When Lee was a child, she lived in a religiously divided house. Her father went to Temple on Saturday morning and then accompanied his wife and daughter to church on Sunday. Apparently, Fanny won the tug of war with respect to Lee's spiritual milieu. Things were a bit different when brother Joe came on the scene. Joe had a bris, but while a child, he went to the church. As adolescence approached, Sam wasn't going to let his son be subsumed entirely into Christianity, so off Joe went to Hebrew School in the afternoon to prepare for his bar mitzvah and on Saturday to services at the Temple. But Sundays, it was still the trek to Sunday school at the First Church of Christ, Scientist on State Street. By this time, Lee was a teenager and had disengaged from religious observance except for various holidays... Christmas, Passover, Easter, and Hanukah.
Lee was the family star and enjoyed five years of being the pampered only child until her brother Joe was born. One day, she came home from first grade and found all her stuffed animals moved to Joe's nursery. She had reoccurring nightmares of coming home to an empty house with no one there. Both children were told repeatedly that they would not "amount to anything" without their father's help and assistance. This created a paternal dependency and a defeatist mentality that Lee carried with her throughout her adulthood. Lee suffered from depression, feelings of worthlessness and the sense that she did not deserve the good things in life.
Lee and Joe were popular kids and got along fairly harmoniously with each other.

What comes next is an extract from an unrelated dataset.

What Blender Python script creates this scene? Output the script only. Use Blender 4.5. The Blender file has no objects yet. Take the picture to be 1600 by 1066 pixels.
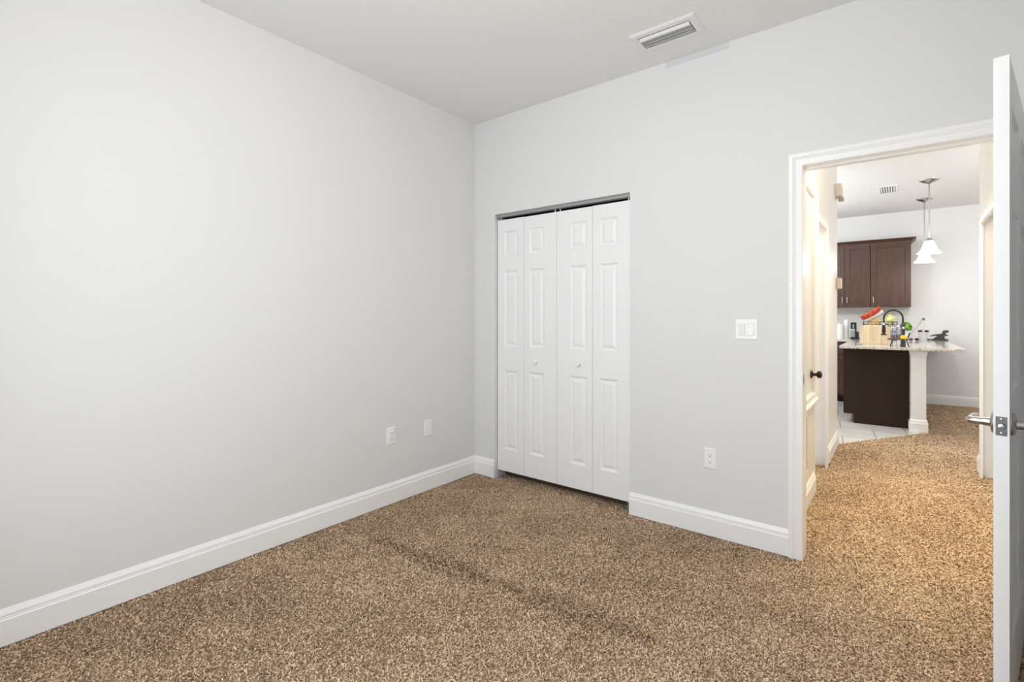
import bpy, bmesh, math, random
import numpy as np
from mathutils import Vector, Matrix

C = bpy.context.scene
random.seed(4)
rng = np.random.default_rng(11)
R = math.radians

# ------------------------------------------------------------------ camera
YAW = R(38.3035)
cam_d = bpy.data.cameras.new('camera')
cam_d.sensor_fit = 'HORIZONTAL'
cam_d.sensor_width = 36.0
cam_d.lens = 36.0 * 768.5 / 1600.0
cam_d.shift_y = -(533.0 - 494.6) / 1600.0
cam_d.clip_start = 0.02
cam = bpy.data.objects.new('camera', cam_d)
cam.location = (2.7336, -2.9707, 1.275)
cam.rotation_euler = (R(90), 0, YAW)
C.collection.objects.link(cam)
C.camera = cam

# ------------------------------------------------------------------ colour management, world
C.view_settings.view_transform = 'Standard'
C.view_settings.look = 'None'
C.view_settings.gamma = 1.0
C.view_settings.use_curve_mapping = False
C.view_settings.exposure = 0.0
C.cycles.max_bounces = 14
C.cycles.diffuse_bounces = 8
C.cycles.caustics_reflective = False
C.cycles.caustics_refractive = False
C.cycles.sample_clamp_indirect = 6.0
w = bpy.data.worlds.new('sky')
C.world = w
w.use_nodes = True
bg = w.node_tree.nodes['Background']
bg.inputs[0].default_value = (0.80, 0.90, 1.0, 1)
bg.inputs[1].default_value = 1.0


def light(name, kind, loc, energy, color, size=0.1, size_y=None, rot=(0, 0, 0), spread=None):
    d = bpy.data.lights.new(name, kind)
    d.energy = energy
    d.color = color
    if kind == 'AREA':
        d.size = size
        if size_y:
            d.shape = 'RECTANGLE'
            d.size_y = size_y
        else:
            d.shape = 'DISK'
        if spread:
            d.spread = spread
    else:
        d.shadow_soft_size = size
    o = bpy.data.objects.new(name, d)
    o.location = loc
    o.rotation_euler = rot
    C.collection.objects.link(o)
    return o


H = 2.843           # ceiling height
# daylight through the bedroom window behind the camera
light('window_daylight', 'AREA', (1.70, -3.50, 1.38), 56, (0.88, 0.94, 1.0), 1.6, 1.85, (R(90), 0, 0))
# bedroom ceiling lamp (behind and above the camera's view)
light('bedroom_lamp_light', 'POINT', (1.90, -2.1, 2.60), 25, (1.0, 0.935, 0.865), 0.16)
# hall lamp, warm
light('hall_lamp_light', 'POINT', (2.85, 0.85, 2.50), 16, (1.0, 0.92, 0.80), 0.13)
sp_ = light('hall_fill_spot', 'SPOT', (3.0, 0.60, 2.70), 185, (1.0, 0.87, 0.53), 0.08)  # unseen spot added to brighten the hall carpet by the doorway
sp_.data.spot_size = R(76)
sp_.rotation_euler = (0, R(-10), 0)
sp_.data.spot_blend = 0.8
sp2 = light('hall_fill_spot', 'SPOT', (2.78, 2.0, 2.70), 95, (1.0, 0.90, 0.66), 0.08)  # second unseen spot, added to brighten the carpet farther down the hall
sp2.data.spot_size = R(84)
sp2.data.spot_blend = 0.8
# unseen fill lights added in the side rooms to brighten the hall jambs
light('side_room_fill', 'POINT', (1.75, 1.35, 2.5), 16, (1.0, 0.92, 0.80), 0.12)
light('right_room_fill', 'POINT', (3.9, 1.5, 2.5), 16, (1.0, 0.90, 0.76), 0.12)
# unseen fill points added in the kitchen to brighten its ceiling and walls
KW = (0.93, 0.965, 1.0)
for kx, ky, ke in ((1.2, 3.7, 46), (1.2, 5.0, 28), (4.3, 3.4, 31), (4.9, 4.9, 14)):
    light('kitchen_fill_light', 'POINT', (kx, ky, 2.25), ke, KW, 0.15)


# ------------------------------------------------------------------ materials
def mat(name, col, rough=0.5, metal=0.0, coat=0.0, noise=None, bump=None, emit=None, spec=0.5):
    """noise=(scale, colour2, lo, hi[, stretch]); bump=(scale, strength, distance)"""
    m = bpy.data.materials.new(name)
    m.use_nodes = True
    nt = m.node_tree
    b = nt.nodes['Principled BSDF']
    b.inputs['Base Color'].default_value = (*col, 1)
    b.inputs['Roughness'].default_value = rough
    b.inputs['Metallic'].default_value = metal
    b.inputs['Coat Weight'].default_value = coat
    b.inputs['Coat Roughness'].default_value = 0.35
    b.inputs['Specular IOR Level'].default_value = spec
    tc = nt.nodes.new('ShaderNodeTexCoord')
    if noise:
        mp = nt.nodes.new('ShaderNodeMapping')
        if len(noise) > 4:
            mp.inputs['Scale'].default_value = noise[4]
        nt.links.new(tc.outputs['Object'], mp.inputs['Vector'])
        n = nt.nodes.new('ShaderNodeTexNoise')
        n.inputs['Scale'].default_value = noise[0]
        n.inputs['Detail'].default_value = 5
        r = nt.nodes.new('ShaderNodeValToRGB')
        r.color_ramp.elements[0].position = noise[2]
        r.color_ramp.elements[1].position = noise[3]
        r.color_ramp.elements[0].color = (*noise[1], 1)
        r.color_ramp.elements[1].color = (*col, 1)
        nt.links.new(mp.outputs[0], n.inputs['Vector'])
        nt.links.new(n.outputs['Fac'], r.inputs[0])
        nt.links.new(r.outputs[0], b.inputs['Base Color'])
    if bump:
        n2 = nt.nodes.new('ShaderNodeTexNoise')
        n2.inputs['Scale'].default_value = bump[0]
        n2.inputs['Detail'].default_value = 3
        bp = nt.nodes.new('ShaderNodeBump')
        bp.inputs['Strength'].default_value = bump[1]
        bp.inputs['Distance'].default_value = bump[2]
        nt.links.new(tc.outputs['Object'], n2.inputs['Vector'])
        nt.links.new(n2.outputs['Fac'], bp.inputs['Height'])
        nt.links.new(bp.outputs[0], b.inputs['Normal'])
    if emit:
        b.inputs['Emission Color'].default_value = (*emit[0], 1)
        b.inputs['Emission Strength'].default_value = emit[1]
    return m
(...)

Lee was very artistic as well as a talented pianist (the living room of the semidetached house was dominated by a huge Steinway concert grand piano). She dated Ernie Kovacs for a short time; Kovacs was a fellow student at Trenton Central High, disc jockey on WTTM Trenton and a year older than Lee. After high school, she decided to study fashion design in New York. This decision was partly influenced by her strong desire to escape from the stress and depression she was experiencing while living at home. She moved to the Knickerbocker Hotel and enrolled in the Traphagen School. She occasionally returned to Trenton to visit. During one of these times, she connected with Robert Garb, a man she had met through mutual friends.